Seltsame Gebäude BergplateauAls wir sie umrundeten, tauchten einige kleine Hütten aus dem verregneten Grau auf. Die runden Gebäude waren aus Blech gefertigt und erinnerten stark an überdimensionierte Ölfässer, die irgendein Riese auf die Seite geworfen hat. In den Deckeln waren Türen hineingefräst, an denen wir uns nun vorsichtig bemerkbar machten.

Der Übersetzungsapp sei Dank konnte uns einer der Ölfassbewohner schließlich unseren Weg hin zum Trek beschreiben, jedoch riet er uns im gleichen Atemzug dringend davon ab, in diesem Wetter weiterzuziehen, das sich erfahrungsgemäß noch spürbar verschlechtern würde.

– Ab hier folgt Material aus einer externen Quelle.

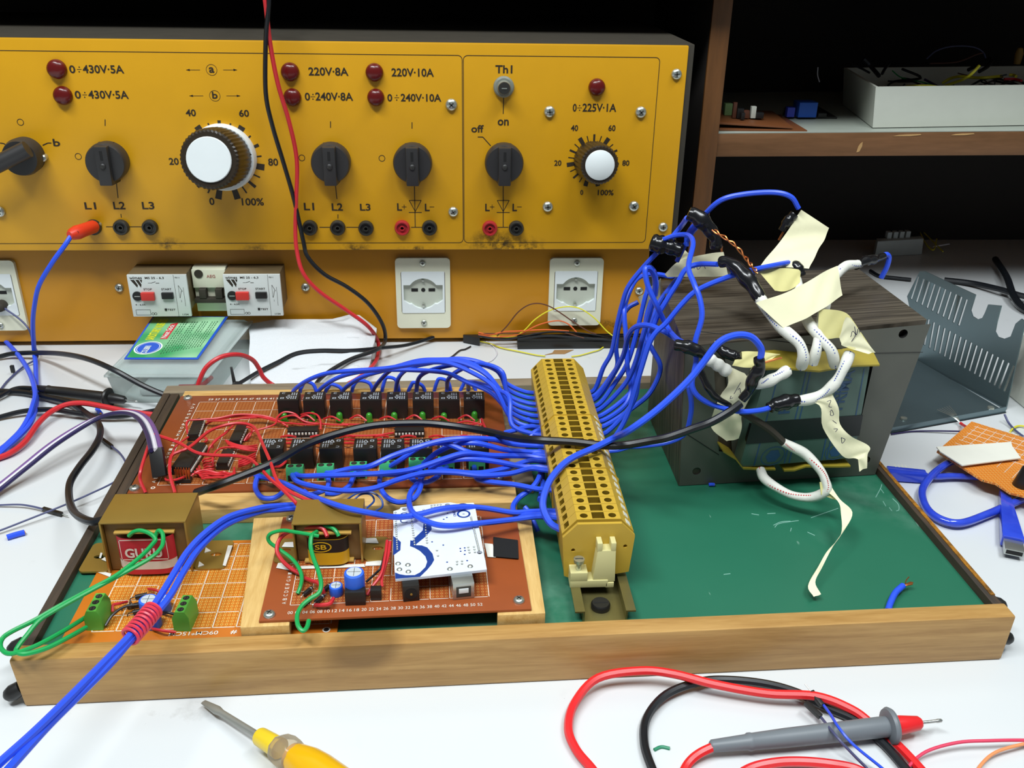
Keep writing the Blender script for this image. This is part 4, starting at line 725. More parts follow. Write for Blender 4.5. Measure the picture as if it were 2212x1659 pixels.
h3 = [ngon(*uv2(1440, 782), 3.2, 16), ngon(*uv2(352, 1505), 3.0, 16), ngon(*uv2(1245, 1446), 3, 16)]; win = [uv2(*q) for q in ((1150, 1300), (1200, 1310), (1290, 910), (1235, 920))]; winl = [uv2(*q) for q in ((470, 1400), (540, 1410), (500, 900), (440, 905))]
b.plate(q0+FN*.4, FU, FV, outl, (), 0, [(h, 8) for h in h3]+[(win, 24), (winl, 24)], mw=1); cf = b.build('core_face', [MATS['core_face'], MATS['hole_black']], core, flat=True)
b = MB()
for (a, c) in (((360, 770), (1300, 885)), ((1300, 885), (1545, 880)), ((300, 1310), (470, 1420))):
    p, q = uvpx(*a, 'T', .5), uvpx(*c, 'T', .5); b.tube([p, q], .25, 4, 1, smooth=False)
b.build('lamination_seam', MATS['hole_black'], cf)
# wound coil that stands out of the window, its insulating flanges and tape bands
ca, cb_, cc, cd_ = [uvpx(*q, 'T', 1) for q in ((545, 1450), (1150, 1400), (1235, 905), (690, 930))]
b = MB(); dn = FN*11; b.hexa([ca-FN*20, cb_-FN*20, cb_+dn, ca+dn], [cd_-FN*20, cc-FN*20, cc+dn, cd_+dn], 3); coil = b.build('coil_winding', MATS['coil_wrap'], tr)
def cp(u, v, d=11.15): return ca.lerp(cb_, u).lerp(cd_.lerp(cc, u), v)+FN*d
def cband(v0, v1, d=11.3, th=.3): return [cp(0, v0, d), cp(1, v0, d), cp(1, v1, d), cp(0, v1, d)]
b = MB(); q = cband(.28, .46, 11.2); b.hexa([p-FN*24 for p in q[:2]]+[q[1], q[0]], [q[3]-FN*24, q[2]-FN*24, q[2], q[3]], .5); b.hexa([cp(0, .26, 11.0), cp(1, .26, 11.0), cp(1, .26, 11.4), cp(0, .26, 11.4)], [cp(0, .48, 11.0), cp(1, .48, 11.0), cp(1, .48, 11.4), cp(0, .48, 11.4)]); b.build('black_tape_band', MATS['coil_tape'], coil)
b = MB()
for u in (.12, .38, .42, .70, .745, .93): b.face([cp(u, .02), cp(u+.012, .02), cp(u+.012, .96), cp(u, .96)])
cu_ = (cb_-ca).normalized(); cv_ = (cd_-ca).normalized()
for u, r in ((.27, 8.5), (.82, 8)): b.plate(cp(u, .11, 11.16), cu_, cv_, ngon(0, 0, r, 24, r*.9), [ngon(0, 0, r-.7, 24, r*.9-.7)]); b.plate(cp(u, .11, 11.18), cu_, cv_, ngon(0, 0, r*.62, 6))
b.text('PRIMA', cp(.80, .55, 11.1), cv_, -cu_, 30, 8, bold=.02); b.text('PR', cp(.32, .55, 11.1), cv_, -cu_, 14, 8, bold=.02)
b.build('printed_wrap', MATS['coil_blue'], coil, recalc=False)
def flange(pts, d0, d1, z, name='insulating_flange'):
    b = MB(); f = [uvpx(x, y, 'T', d1) for x, y in pts]; bk = [p-FN*(d1-d0)+FV*z for p in f]; n = len(f)
    b.grid([[p for p in f], [p for p in bk], [p+FV*-1.2 for p in bk], [p+FV*-1.2 for p in f], [p for p in f]]); b.face([f[0], bk[0], bk[0]-FV*1.2, f[0]-FV*1.2]); b.face([f[-1], bk[-1], bk[-1]-FV*1.2, f[-1]-FV*1.2]); b.build(name, MATS['kraft_yellow'], tr)
flange(((690, 970), (800, 960), (900, 970), (1000, 978), (1100, 960), (1200, 948), (1318, 945)), -6, 15, 8); flange(((495, 1400), (560, 1440), (600, 1490), (700, 1495), (770, 1495)), -6, 13, 0); flange(((815, 1502), (870, 1500), (930, 1480), (1030, 1480), (1100, 1480), (1165, 1478)), -6, 13, 0)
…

Neben diesem seltsamen Ort oder der Aussicht auf eine Wanderung durch das Unwetter erschien am Ende die Übernachtung auf dem Plateau als die sinnvollste und sicherste Alternative.

So verbrachten wir den Rest des Tages damit, Karten zu spielen und dabei dem Wind zu lauschen, wie er mit vollem Einsatz versuchte, unser Zelt in den Himmel zu blasen. Das große Finale ließ sich dabei noch Zeit bis zur Nacht, als wir vom ohrenbetäubenden Krachen einer abgehenden Lawine geweckt wurden.

Unser Zelt stand glücklicherweise weit genug entfernt, doch der wahrlich beeindruckende Lärm lag uns noch lange in den Ohren. Als das Gewitter sich am frühen Nachmittag des nächsten Tages verzogen hatte, packten wir flott zusammen und machten uns auf, um nach all den Startschwierigkeiten nun endlich den Einstieg zu finden.

Kasachstan hatte uns in jedem Fall mit ebenso herausfordernden wie wunderschönen und einzigartigen Erfahrungen willkommen geheißen. Wir hatten schon so eine Ahnung, dass es in den nächsten Tagen nicht einfacher werden würde, aber wie sehr wir damit Recht behalten sollten, wussten wir zu dem Zeitpunkt noch nicht.